--- BEGIN ---

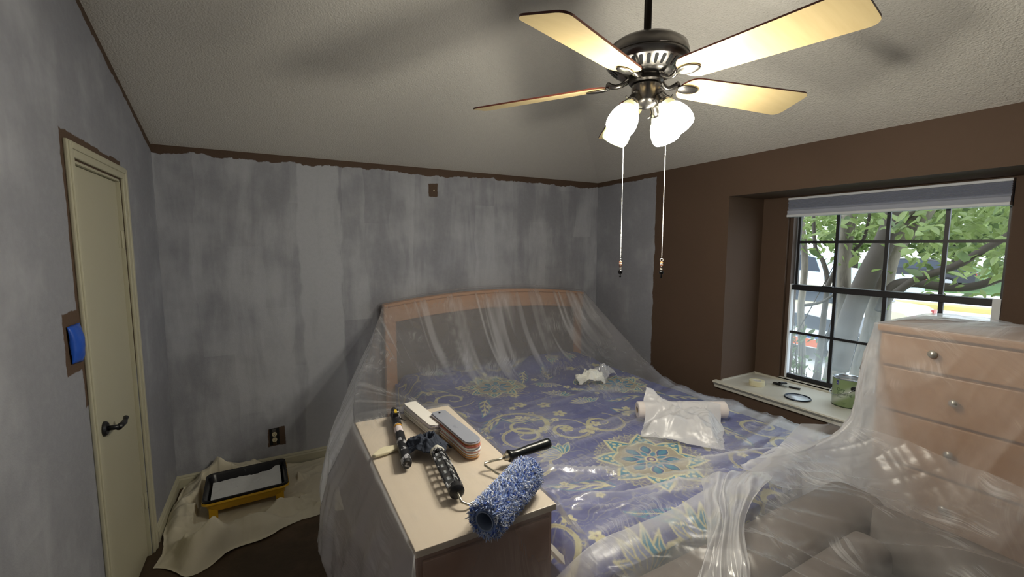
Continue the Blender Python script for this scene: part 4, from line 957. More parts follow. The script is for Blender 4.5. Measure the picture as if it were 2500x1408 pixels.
# ------------------------------------------------------------ chest of drawers
CX0, CX1, CY0, CY1, CZ = 2.50, 3.03, -.30, .935, 1.352
M_chest = G('chest_maple'); g = M_chest; v = g.co(); nn = g.noise(g.scl(v, (14, 1.2, 14)), 2.0, 4, .6); M_chest = g.done(g.bsdf(g.mix(nn, lin('a67c52'), lin('966b42')), .4))
ct = thing('chest_of_drawers', ((CX0+CX1)/2, (CY0+CY1)/2, 0), 'tall maple chest of drawers in front of the window, wrapped in plastic sheeting', 'chest of drawers')
b = B(); b.box((CX0-.012,CY0-.012,CZ-.03),(CX1,CY1+.008,CZ)); b.build('top_board', M_chest, ct, bevel=.006, seg=3)
b = B(); b.box((CX0+.012,CY0,.06),(CX1-.005,CY1,CZ-.03)); b.build('carcass', M_chest, ct, bevel=.003)
b = B(); b.box((CX0+.03,CY0+.02,0),(CX1-.03,CY1-.02,.06)); b.build('plinth', M_chest, ct)
dz = [CZ-.035, 1.165, .955, .715, .465, .215, .075]
for i in range(6):
    z1, z0 = dz[i]-.006, dz[i+1]+.006
    if i == 5: break
    b = B(); b.box((CX0-.006,CY0+.015,z0),(CX0+.014,CY1-.015,z1)); dd = b.build('drawer', M_chest, ct, bevel=.004)
    for ky_ in ((.735,-.10) if i == 0 else (.655,-.02)):
        b = B(); b.lathe([(0,0),(.007,0),(.007,.010),(.015,.016),(.0175,.024),(.014,.031),(0,.034)], n=20, M=Matrix.Translation((CX0-.006,ky_,(z0+z1)/2+ (.012 if i==0 else 0))) @ Matrix.Rotation(-pi/2,4,'Y')); b.build('knob', mat('knob_pewter','a7a39b',.35,.6), dd, smooth=True)
b = B(); b.box((CX0-.004,CY0+.015,.075),(CX0+.014,CY1-.015,.209)); b.build('drawer', M_chest, ct, bevel=.004)

# plastic over the chest
CG = .012
def chest_rows():
    # perimeter: back of the left side -> corner -> along the front
    nu1, nu2 = 90, 190; pts = []
    for t_ in np.linspace(0, 1, nu1, endpoint=False): pts.append((XR-.035 - (XR-.035-(CX0-.012-CG))*t_, CY1+.008+CG, 0, t_))
    for t_ in np.linspace(0, 1, nu2): pts.append((CX0-.012-CG, CY1+.008+CG-(CY1+.008+CG-(CY0-.02))*t_, 1, t_))
    return pts, nu1
pts, nu1 = chest_rows(); pts = np.array(pts); nuC = len(pts)
corner = np.array([[2.488,.955,CZ+.004],[2.482,.972,1.20],[2.470,.985,1.02],[2.445,1.0,.86],[2.31,1.08,.745],[2.02,1.20,.675],[1.93,1.23,.665]])
base = []
for (px, py, sd, t_) in pts:
    if sd == 0:
        q = np.array([[px,py,CZ+.004],[px,py+.022,1.20],[px-.004,py+.02,1.02],[px-.01,py+.035,.86],[px-.02,py+.08,.75],[px-.04,py+.22,.665],[px-.05,py+.25,.655]]); 
        w_ = t_**3.0
        if px > 2.72: q[4:, 2] = [.72,.60,.45]
    else:
        q = np.array([[px,py,CZ+.004],[px-.004,py,1.20],[px-.010,py,1.0],[px-.022,py,.78],[px-.04,py,.50],[px-.07,py,.22],[px-.10,py,.012]])
        w_ = np.clip(1-t_*4.6, 0, 1)**1.5
    c = corner.copy()
    if sd == 1: c = c - np.array([0,1,0])*np.linspace(0,.10,7)[:,None]*(1-w_)
    base.append(q*(1-w_) + c*w_)
base = np.array(base)           # (nu, 7, 3)
st2 = np.transpose(base, (1,0,2)); nvC = 170
Pc = crom(st2, nvC); tc = np.linspace(0, 6, nvC)[:, None]; uu = np.arange(nuC)[None, :]
dl = np.concatenate([[0], np.cumsum(np.linalg.norm(np.diff(pts[:, :2], axis=0), axis=-1))]); kc = nu1; s_ = dl - dl[kc]   # metres from the corner
S2 = s_[None, :] + 0*tc
# creases fan out from the corner
fu = S2/(.35+.16*tc)
am = sm(.2, 1.6, tc)
w1 = (ridge(fu*5.5, tc*.35, 71, 3)-.5)*.055*am*np.exp(-(S2/.34)**2) + (ridge(S2*7 + tc*.55, tc*.3+2, 72, 2)-.5)*.026*am + (ridge(S2*26+tc*1.6, tc*.8, 73, 2)-.5)*.004*am
Nn = normals(Pc); sgn = 1 if Nn[nvC//3, nu1+120, 0] < 0 else -1
Pc = Pc + Nn*sgn*np.maximum(w1, -.006)[..., None]
Pc[..., 2] = np.minimum(Pc[..., 2], CZ+.004+0*Pc[..., 2])
fr_ = (uu > nu1+2) & (tc < 6); Pc[..., 0] = np.where(fr_, np.minimum(Pc[..., 0], CX0-.012-CG*.6), Pc[..., 0])
sd_ = uu <= nu1; Pc[..., 1] = np.where(sd_, np.maximum(Pc[..., 1], CY1+.008+CG*.6), Pc[..., 1])
supc = support(Pc[..., 0], Pc[..., 1]); Pc[..., 2] = np.maximum(Pc[..., 2], supc+.014); Pc[..., 2] = np.maximum(Pc[..., 2], .006)
Pc[..., 0] = np.minimum(Pc[..., 0], XR-.02)
# top cap: rows running inwards over the top, lifted in a low ridge
top = []
for k, f_ in enumerate(np.linspace(1, .0, 26)[:-1][::-1]): 
    pass
inn = np.stack([np.where(pts[:,2] == 0, pts[:,0]*.35+3.04*.65, np.minimum(pts[:,0]+.52, XR-.03)), np.where(pts[:,2] == 0, CY1-.30*1, np.minimum(pts[:,1], CY1-.02)), np.full(nuC, CZ+.006)], -1)
inn[:, 1] = np.where(pts[:,2] == 1, np.minimum(pts[:,1]-.0, CY1-.28), inn[:,1])
rowsT = []
NT = 30
for k in range(NT):
    f_ = k/(NT); r_ = inn*(1-f_) + Pc[0]*f_
    r_ = r_.copy(); r_[:, 2] = CZ+.005 + (.022*np.sin(pi*f_)*(.4+.6*vn(dl*4, dl*0+1, 81)) + .012*(ridge(dl*10+f_*3, np.full(nuC, f_*4), 83)-.4)*np.sin(pi*f_)); r_[:, 2] = np.maximum(r_[:, 2], CZ+.003)
    rowsT.append(r_)
Pall = np.concatenate([np.array(rowsT), Pc], 0)
layc = np.zeros(Pall.shape[:2]); tt_ = np.concatenate([np.zeros((NT,1)), tc], 0)
Sall = s_[None, :] + 0*tt_
wz = .03+.055*tt_; layc += (.62*(1-sm(wz*.8, wz*1.15, Sall))*(Sall >= 0)*sm(.1,1.,tt_))*(.45+.75*ridge(Sall/(.3+.3*tt_)*9, tt_*1.2, 77, 3)) + .0
layc += .30*np.exp(-((Sall-.0)/.15)**2)*sm(.1,1.2,tt_) + .75*(Sall < .0)*sm(.1,.9,tt_) + .14*(tt_ == 0)
M_film2 = film_mat('plastic_film_chest', .27, .38, 26, 1.1, streak=.62, gloss=.42, seed=5.)
tv = np.concatenate([np.linspace(-.4, 0, NT)[:, None], tc], 0)
o = sheet('plastic_sheet', Pall, M_film2, layc, uvs=(np.where(Sall > 0, Sall/(.35+.22*np.maximum(tv, 0))*.8, Sall), tv*.22 + 0*Sall)); tag(o, 'clear plastic sheet hung over the tall chest of drawers, flaring out onto the bed corner', 'plastic sheet')

# ------------------------------------------------------------ upholstered armchair at the foot of the bed
M_uph = mat('taupe_upholstery', '5c544f', .85, var=.10, vs=7, bs=350, bst=.3, bd=.001)
ac = thing('armchair', (1.72, .66, 0), 'wide taupe upholstered armchair at the foot of the bed, hidden under plastic', 'armchair')
def cushion(name, a, c, r, m=M_uph, puff=0.):
    b = B(); b.box(a, c); o = b.build(name, m, ac, bevel=r, seg=5); o.data.polygons.foreach_set('use_smooth', np.ones(len(o.data.polygons), dtype=bool)); return o
cushion('base', (1.12,.20,.06),(2.34,.96,.34), .03)
cushion('backrest', (.94,.76,.12),(2.30,1.0,.64), .075)
cushion('back_cushion', (1.30,.64,.42),(2.02,.80,.60), .06)
cushion('seat_cushion', (1.30,.16,.34),(2.02,.70,.47), .05)
for x0 in (1.06, 2.05):
    b = B(); b.tube([(x0+.14,.16,.50),(x0+.14,.20,.50),(x0+.14,.55,.50),(x0+.14,.93,.50)], [.02,.12,.13,.115], 28); b.box((x0+.04,.20,.08),(x0+.24,.92,.5)); b.build('armrest', M_uph, ac, auto=60)
for x0 in (1.16, 2.24):
    for y0 in (.26, .90):
        b = B(); b.tube([(x0,y0,0),(x0,y0,.06)], [.018,.026], 12); b.build('foot', M_black, ac, auto=40)

# plastic over the armchair; its upper hem runs along the foot of the bed
rws = [
 [(.62,1.10,.55),(.95,1.115,.672),(1.30,1.12,.684),(1.65,1.13,.69),(2.0,1.16,.70),(2.25,1.20,.715),(2.47,1.24,.76)],
 [(.66,1.04,.52),(.95,1.06,.665),(1.30,1.06,.69),(1.65,1.07,.70),(2.0,1.08,.71),(2.25,1.10,.73),(2.455,1.12,.80)],
 [(.70,.95,.42),(.98,.97,.58),(1.30,.97,.665),(1.65,.97,.675),(2.0,.97,.69),(2.25,.98,.73),(2.445,.98,.84)],
 [(.72,.82,.28),(1.00,.84,.47),(1.30,.84,.66),(1.65,.84,.665),(2.0,.84,.70),(2.22,.84,.70),(2.43,.84,.85)],
 [(.74,.62,.12),(1.0,.62,.40),(1.25,.62,.665),(1.65,.60,.58),(1.98,.62,.66),(2.20,.62,.68),(2.41,.62,.84)],
 [(.75,.38,.04),(.98,.38,.30),(1.22,.38,.645),(1.65,.36,.52),(1.98,.38,.64),(2.19,.38,.665),(2.40,.38,.80)],
 [(.76,.10,.0),(.98,.12,.15),(1.22,.12,.50),(1.65,.10,.42),(1.98,.12,.50),(2.19,.12,.55),(2.39,.14,.66)],
 [(.76,.0,.0),(.98,.0,.0),(1.22,.0,.01),(1.65,.0,.01),(1.98,.0,.01),(2.19,.0,.01),(2.38,.0,.02)]]
A = np.array([crom(np.array(r_)[:, None, :], 260)[:, 0, :] for r_ in rws]); Pa = crom(A, 220)
ta = np.linspace(0, 7, 220)[:, None]; Xn, Yn = Pa[..., 0], Pa[..., 1]
dg = Xn*.75 + Yn*.85       # creases run from the hem down to the right, and from the chest side down to the left
w1 = (ridge((Xn+Yn*.9)*6.0, (Xn-Yn)*1.1, 91, 2)-.45)*.040*sm(.6,1.6,ta) + (ridge((Xn*1.0-Yn*.8)*17, (Xn+Yn)*1.3, 92, 2)-.5)*.006*sm(.8,1.4,ta)
Nn = normals(Pa); sg = 1 if Nn[60,130,2] > 0 else -1
w1 = w1 + .012*np.sin(Xn*9)*(1-sm(0,1,ta))
Pa = Pa + Nn*sg*np.maximum(w1, -.004)[..., None]
supa = support(Pa[..., 0], Pa[..., 1])
for ax0 in (1.20, 2.19):
    dxa = np.abs(Pa[..., 0]-ax0); supa = np.where((dxa < .14)&(Pa[..., 1] > .15)&(Pa[..., 1] < .95), np.maximum(supa, .485+np.sqrt(np.maximum(.145**2-dxa**2, 0))), supa)
supa = np.where((Pa[..., 0] > .93)&(Pa[..., 0] < 2.31)&(Pa[..., 1] > .77)&(Pa[..., 1] < 1.04), np.maximum(supa, .63), supa)
supa = np.where((Pa[..., 0] > 1.05)&(Pa[..., 0] < 2.34)&(Pa[..., 1] > .16)&(Pa[..., 1] < .8), np.maximum(supa, .46), supa)
Pa[..., 2] = np.maximum(Pa[..., 2], supa+.020); Pa[..., 2] = np.maximum(Pa[..., 2], .004)
Pa[..., 0] = np.minimum(Pa[..., 0], CX0-.03)
laya = .80*(1-sm(.7,1.5,ta)) + 0*Xn + .02
M_film3 = film_mat('plastic_film_chair', .08, .19, 26, 1.0, streak=1.0, gloss=.36, seed=9.)
o = sheet('plastic_sheet', Pa, M_film3, laya); tag(o, 'clear plastic sheet over the armchair, hemmed along the bed foot', 'plastic sheet')
ctr = crom(np.array([(1.78,1.13,.735),(1.63,1.06,.735),(1.45,.96,.725),(1.24,.82,.715),(1.05,.70,.60),(.93,.60,.30),(.90,.56,.03)])[:, None, :], 150)[:, 0, :]
tr2 = np.linspace(0, 1, 150)[:, None]; wq = np.linspace(-1, 1, 110)[None, :]
wid = .135 - .070*sm(0, .55, tr2) + .05*sm(.6, 1., tr2)
Pr = ctr[:, None, :] + np.array([.87, -.5, 0])[None, None, :]*(wq*wid)[..., None]*(1+.15*np.sin(tr2*14)[..., None])
pl = .5+.5*np.cos(wq*(8+2*np.sin(tr2*5)) + 5*(fbm(wq*1.7+3+0*tr2, tr2*3.5, 97, 3)-.5)*2 + 1.2*np.sin(tr2*7)); Pr[..., 2] += .030*pl*sm(0,.18,tr2) + .012*(ridge(wq*2.5+tr2*3, tr2*9, 96, 2)-.5) - .02*(1-sm(0,.12,tr2)) - .02*np.abs(wq)**3
Pr[..., 0] += .012*np.sin(tr2*22+wq*2)
hz_ = np.where(tr2*np.ones_like(wq) < .62, .69 + .0*wq, .0); Pr[..., 2] = np.maximum(Pr[..., 2], hz_ + .008)
rbn = sheet('gathered_fold', Pr, film_mat('plastic_film_gathered', .34, .5, 30, 2.5, streak=.8, gloss=.22, seed=12.), .10 + .65*pl**3*(.3+.7*vn(wq*3, tr2*12, 98)) + 0*tr2)
rbn.location = Vector(rbn.location) - Vector(o.location); rbn.parent = o; rbn['label'] = 'bunched white fold of plastic'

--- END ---

- What you will do: Gather each line of the listing containing the word "from" and show it.

- Exercise result:
Continue the Blender Python script for this scene: part 4, from line 957. More parts follow. The script is for Blender 4.5. Measure the picture as if it were 2500x1408 pixels.
dl = np.concatenate([[0], np.cumsum(np.linalg.norm(np.diff(pts[:, :2], axis=0), axis=-1))]); kc = nu1; s_ = dl - dl[kc]   # metres from the corner
# creases fan out from the corner
dg = Xn*.75 + Yn*.85       # creases run from the hem down to the right, and from the chest side down to the left